Wondering what the heck is taking the waitress so long to hand over your sandwich? If it’s a few hours after normal dinner hours in Little Rock, Arkansas, you better not lean on the horn to find out. As explained in city codes section 18.54, "No person shall sound the horn on a vehicle at any place where cold drinks or sandwiches are served after 9:00 p.m."

Using Obscenity Within Earshot of Someone Else Is a No-No in Rockville, Md.

Most of us have unleashed some colorful language when reacting to inconsiderate or reckless drivers on the road, but a little extra restraint is required when passing through the city limits of Rockville, Maryland. Per ordinance 13-53, "A person may not profanely curse and swear or use obscene language upon or near any street, sidewalk or highway within the hearing of persons passing by, upon or along such street, sidewalk or highway."

It’s Against the Law to Cruise Past the Same Spots in Westminster, Colorado

Feel like showing off your wheels and checking out the hotties as you breeze through the streets of Westminster, Colorado? Just make sure you don't retrace your tracks after the sun goes down. As stated in ordinance 10-1-18, "It shall be unlawful for any person to operate a motor vehicle, or as owner of a motor vehicle to permit its operation, past a traffic control point three times in the same direction within any three-hour period between the hours of 9:00 p.m. and 4:00 a.m."

A Cannot Race Horses on Rhode Island Highways

Riding a horse is generally fine and dandy across the compact state of Rhode Island, but be prepared to pay the price if you steer that mount onto a highway and get him up to a gallop. Per state law 11-22-11, "Every person who shall drive any horse over any of the public highways, for the purpose of racing or trying the speed of the horse, shall be fined not more than twenty dollars ($20.00) or imprisoned not exceeding ten (10) days."

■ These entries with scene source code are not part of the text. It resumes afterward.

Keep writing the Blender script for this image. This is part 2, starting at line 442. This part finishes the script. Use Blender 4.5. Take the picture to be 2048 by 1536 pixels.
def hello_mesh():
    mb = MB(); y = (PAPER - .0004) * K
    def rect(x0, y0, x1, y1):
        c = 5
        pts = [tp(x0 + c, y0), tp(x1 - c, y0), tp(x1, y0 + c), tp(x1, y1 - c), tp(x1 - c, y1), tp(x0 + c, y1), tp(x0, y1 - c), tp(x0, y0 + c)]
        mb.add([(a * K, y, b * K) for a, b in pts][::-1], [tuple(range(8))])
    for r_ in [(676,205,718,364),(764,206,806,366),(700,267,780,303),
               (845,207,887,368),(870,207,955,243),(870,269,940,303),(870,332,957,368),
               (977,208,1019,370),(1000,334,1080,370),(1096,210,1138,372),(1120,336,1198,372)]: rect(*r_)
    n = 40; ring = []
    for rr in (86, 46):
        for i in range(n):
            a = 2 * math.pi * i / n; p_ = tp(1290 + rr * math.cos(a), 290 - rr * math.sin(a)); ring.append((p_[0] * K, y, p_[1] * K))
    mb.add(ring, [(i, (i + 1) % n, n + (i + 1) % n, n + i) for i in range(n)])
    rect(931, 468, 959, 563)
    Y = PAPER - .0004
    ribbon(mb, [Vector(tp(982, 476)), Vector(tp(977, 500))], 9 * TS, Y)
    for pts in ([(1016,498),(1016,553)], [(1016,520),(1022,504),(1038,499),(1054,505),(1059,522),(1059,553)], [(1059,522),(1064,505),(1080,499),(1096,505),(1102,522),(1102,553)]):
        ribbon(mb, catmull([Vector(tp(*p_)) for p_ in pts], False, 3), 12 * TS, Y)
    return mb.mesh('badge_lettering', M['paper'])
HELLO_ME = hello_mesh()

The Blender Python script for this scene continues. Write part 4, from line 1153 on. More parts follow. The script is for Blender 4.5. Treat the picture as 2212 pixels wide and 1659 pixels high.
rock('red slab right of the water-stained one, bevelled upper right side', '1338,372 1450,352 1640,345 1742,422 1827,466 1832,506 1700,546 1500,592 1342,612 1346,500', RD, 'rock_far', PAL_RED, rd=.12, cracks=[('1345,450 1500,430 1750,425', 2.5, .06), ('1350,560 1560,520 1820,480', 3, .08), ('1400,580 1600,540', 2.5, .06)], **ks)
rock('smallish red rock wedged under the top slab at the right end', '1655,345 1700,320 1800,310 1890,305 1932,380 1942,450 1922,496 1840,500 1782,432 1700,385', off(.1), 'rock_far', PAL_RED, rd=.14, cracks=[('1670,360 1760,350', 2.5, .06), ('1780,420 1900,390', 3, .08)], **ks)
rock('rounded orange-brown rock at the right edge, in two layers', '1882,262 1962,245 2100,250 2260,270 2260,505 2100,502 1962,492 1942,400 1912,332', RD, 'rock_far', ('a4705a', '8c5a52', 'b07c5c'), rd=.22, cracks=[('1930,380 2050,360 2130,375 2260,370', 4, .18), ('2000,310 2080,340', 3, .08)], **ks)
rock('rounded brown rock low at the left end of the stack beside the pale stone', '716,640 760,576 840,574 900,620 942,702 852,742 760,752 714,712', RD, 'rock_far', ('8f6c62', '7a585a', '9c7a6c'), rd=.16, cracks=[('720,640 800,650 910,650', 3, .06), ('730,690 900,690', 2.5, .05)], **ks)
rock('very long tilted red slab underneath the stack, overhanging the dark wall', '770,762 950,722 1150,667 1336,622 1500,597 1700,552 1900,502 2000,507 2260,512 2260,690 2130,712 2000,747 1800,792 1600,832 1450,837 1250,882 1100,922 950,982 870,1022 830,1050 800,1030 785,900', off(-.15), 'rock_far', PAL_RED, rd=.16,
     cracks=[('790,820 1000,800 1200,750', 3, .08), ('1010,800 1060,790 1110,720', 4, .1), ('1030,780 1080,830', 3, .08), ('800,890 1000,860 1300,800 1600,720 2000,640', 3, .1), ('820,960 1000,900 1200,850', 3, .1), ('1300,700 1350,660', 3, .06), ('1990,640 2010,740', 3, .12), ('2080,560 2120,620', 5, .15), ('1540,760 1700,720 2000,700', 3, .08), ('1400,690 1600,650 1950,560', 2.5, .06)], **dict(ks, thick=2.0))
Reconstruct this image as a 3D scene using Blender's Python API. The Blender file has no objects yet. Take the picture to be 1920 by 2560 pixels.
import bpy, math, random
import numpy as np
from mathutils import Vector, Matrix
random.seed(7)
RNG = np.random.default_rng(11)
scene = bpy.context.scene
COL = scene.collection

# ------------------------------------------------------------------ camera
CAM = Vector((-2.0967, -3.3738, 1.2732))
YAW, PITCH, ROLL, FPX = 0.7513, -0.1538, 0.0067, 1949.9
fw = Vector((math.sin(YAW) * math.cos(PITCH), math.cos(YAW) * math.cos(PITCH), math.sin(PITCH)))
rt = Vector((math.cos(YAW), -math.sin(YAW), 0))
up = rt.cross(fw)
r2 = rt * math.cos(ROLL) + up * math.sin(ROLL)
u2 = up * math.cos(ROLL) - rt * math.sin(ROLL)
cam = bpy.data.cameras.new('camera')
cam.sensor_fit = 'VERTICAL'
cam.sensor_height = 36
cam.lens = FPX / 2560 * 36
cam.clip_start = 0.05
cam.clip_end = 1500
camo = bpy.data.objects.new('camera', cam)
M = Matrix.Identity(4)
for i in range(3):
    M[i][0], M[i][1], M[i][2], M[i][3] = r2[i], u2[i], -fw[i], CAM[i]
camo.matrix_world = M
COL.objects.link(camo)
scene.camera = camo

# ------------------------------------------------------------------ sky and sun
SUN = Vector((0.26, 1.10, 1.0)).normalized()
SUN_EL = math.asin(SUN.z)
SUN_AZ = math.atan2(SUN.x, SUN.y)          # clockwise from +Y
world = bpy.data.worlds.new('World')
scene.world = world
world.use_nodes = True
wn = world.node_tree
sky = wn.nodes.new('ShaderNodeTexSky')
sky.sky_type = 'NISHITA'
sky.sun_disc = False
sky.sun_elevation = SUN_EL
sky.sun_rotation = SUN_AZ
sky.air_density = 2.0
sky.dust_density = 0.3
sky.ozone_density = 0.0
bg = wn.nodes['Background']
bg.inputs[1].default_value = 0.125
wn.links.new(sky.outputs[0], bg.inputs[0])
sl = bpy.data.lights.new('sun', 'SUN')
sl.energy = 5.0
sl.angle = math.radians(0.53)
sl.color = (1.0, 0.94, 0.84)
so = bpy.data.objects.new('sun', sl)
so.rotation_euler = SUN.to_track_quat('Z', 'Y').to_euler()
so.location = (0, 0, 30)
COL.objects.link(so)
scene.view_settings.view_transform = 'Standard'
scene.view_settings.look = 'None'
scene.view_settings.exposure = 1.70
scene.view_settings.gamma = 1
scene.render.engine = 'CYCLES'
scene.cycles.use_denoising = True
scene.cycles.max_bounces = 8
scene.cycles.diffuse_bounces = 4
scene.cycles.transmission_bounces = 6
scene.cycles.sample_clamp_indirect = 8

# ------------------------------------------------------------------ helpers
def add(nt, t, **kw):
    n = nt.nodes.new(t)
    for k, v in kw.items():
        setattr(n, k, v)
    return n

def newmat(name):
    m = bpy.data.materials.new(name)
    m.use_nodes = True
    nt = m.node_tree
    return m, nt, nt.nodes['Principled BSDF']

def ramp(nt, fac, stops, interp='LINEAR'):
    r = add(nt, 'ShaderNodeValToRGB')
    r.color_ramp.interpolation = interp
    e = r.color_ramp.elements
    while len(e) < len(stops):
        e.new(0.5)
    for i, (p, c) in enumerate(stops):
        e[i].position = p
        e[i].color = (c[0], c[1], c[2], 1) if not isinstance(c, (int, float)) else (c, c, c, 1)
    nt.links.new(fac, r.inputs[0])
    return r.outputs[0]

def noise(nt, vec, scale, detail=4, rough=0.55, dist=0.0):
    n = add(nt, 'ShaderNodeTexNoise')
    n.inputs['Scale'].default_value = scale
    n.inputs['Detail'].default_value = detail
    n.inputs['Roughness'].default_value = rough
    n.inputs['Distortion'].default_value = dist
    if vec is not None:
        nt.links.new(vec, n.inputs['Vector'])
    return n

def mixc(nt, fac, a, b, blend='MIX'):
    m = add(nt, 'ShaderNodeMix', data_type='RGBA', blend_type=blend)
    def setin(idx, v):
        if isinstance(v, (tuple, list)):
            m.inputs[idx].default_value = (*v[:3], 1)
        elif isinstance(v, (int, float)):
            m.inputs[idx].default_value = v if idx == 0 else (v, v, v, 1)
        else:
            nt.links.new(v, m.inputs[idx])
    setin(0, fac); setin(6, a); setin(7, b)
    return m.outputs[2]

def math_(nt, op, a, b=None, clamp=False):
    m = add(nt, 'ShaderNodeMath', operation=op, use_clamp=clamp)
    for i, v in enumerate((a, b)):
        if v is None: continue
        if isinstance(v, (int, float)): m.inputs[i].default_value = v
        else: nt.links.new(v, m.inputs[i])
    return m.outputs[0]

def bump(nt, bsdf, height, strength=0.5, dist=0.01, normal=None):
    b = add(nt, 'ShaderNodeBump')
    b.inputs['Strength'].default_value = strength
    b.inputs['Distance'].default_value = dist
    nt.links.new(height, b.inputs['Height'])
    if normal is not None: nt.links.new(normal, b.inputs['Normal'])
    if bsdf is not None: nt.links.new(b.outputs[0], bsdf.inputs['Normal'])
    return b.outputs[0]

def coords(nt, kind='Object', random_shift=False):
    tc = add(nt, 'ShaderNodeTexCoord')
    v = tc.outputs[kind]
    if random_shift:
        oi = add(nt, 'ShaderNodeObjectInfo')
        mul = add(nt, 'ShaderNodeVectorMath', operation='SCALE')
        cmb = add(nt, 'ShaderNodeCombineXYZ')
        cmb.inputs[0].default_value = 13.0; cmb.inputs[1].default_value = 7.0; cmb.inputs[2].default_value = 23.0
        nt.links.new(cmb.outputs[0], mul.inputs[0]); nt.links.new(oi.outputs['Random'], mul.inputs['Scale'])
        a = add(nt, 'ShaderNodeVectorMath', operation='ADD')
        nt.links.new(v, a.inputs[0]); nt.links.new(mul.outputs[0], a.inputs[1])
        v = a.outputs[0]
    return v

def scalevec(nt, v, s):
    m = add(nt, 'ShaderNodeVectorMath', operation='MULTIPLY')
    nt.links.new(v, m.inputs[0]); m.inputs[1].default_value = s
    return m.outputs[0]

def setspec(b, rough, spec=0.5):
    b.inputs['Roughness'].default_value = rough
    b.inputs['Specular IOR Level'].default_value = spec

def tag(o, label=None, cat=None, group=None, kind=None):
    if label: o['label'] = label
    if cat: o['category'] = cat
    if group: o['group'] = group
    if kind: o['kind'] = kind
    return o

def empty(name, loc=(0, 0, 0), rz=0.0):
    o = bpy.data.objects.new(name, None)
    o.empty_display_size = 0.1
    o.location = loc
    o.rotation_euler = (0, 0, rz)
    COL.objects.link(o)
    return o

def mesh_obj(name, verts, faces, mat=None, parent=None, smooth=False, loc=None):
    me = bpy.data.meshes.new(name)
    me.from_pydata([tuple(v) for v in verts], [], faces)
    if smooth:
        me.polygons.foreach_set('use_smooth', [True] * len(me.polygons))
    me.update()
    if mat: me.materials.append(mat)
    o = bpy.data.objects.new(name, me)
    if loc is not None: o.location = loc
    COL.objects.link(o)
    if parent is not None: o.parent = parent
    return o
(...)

It’s Illegal to Let Your Chickens Cross the Road in Quitman, Georgia

The Southern hamlet of Quitman bills itself as "Georgia's Camellia City," and apparently it's also the place where old jokes go to die. According to section 8-1 of the city codes, "It shall be unlawful for any person owning or controlling chickens, ducks, geese or any other domestic fowl to allow the same to run at large upon the streets or alleys of the city." In other words, it's illegal for chickens to cross the road!

Camels Are Not Allowed on Public Highways in Nevada

You might think this had something to do with the shenanigans emerging from Las Vegas, but it's actually the result of a U.S. Army experiment gone awry. In the 1850s and '60s, Army leaders imported camels to Nevada with the intent of training these creatures to shoulder supplies for Uncle Sam. However, when it turned out the camels presented a threat to horse traffic, the state legislature in 1875 passed an act that made it "unlawful for the owner or owners of any camel or camels, dromedary or dromedaries, to permit them to run at large on or about the public roads or highways of this State."

It’s Against the Law to Hug a Driver in Washington State

Sometimes it feels like the world could use more hugs, but you'll need to be careful about spreading the love while in transit through the Evergreen State. As explained in section 46.61.665 of the Revised Code of Washington, "It shall be unlawful for any person to operate a motor vehicle upon the highways of this state when such person has in his or her embrace another person which prevents the free and unhampered operation of such vehicle."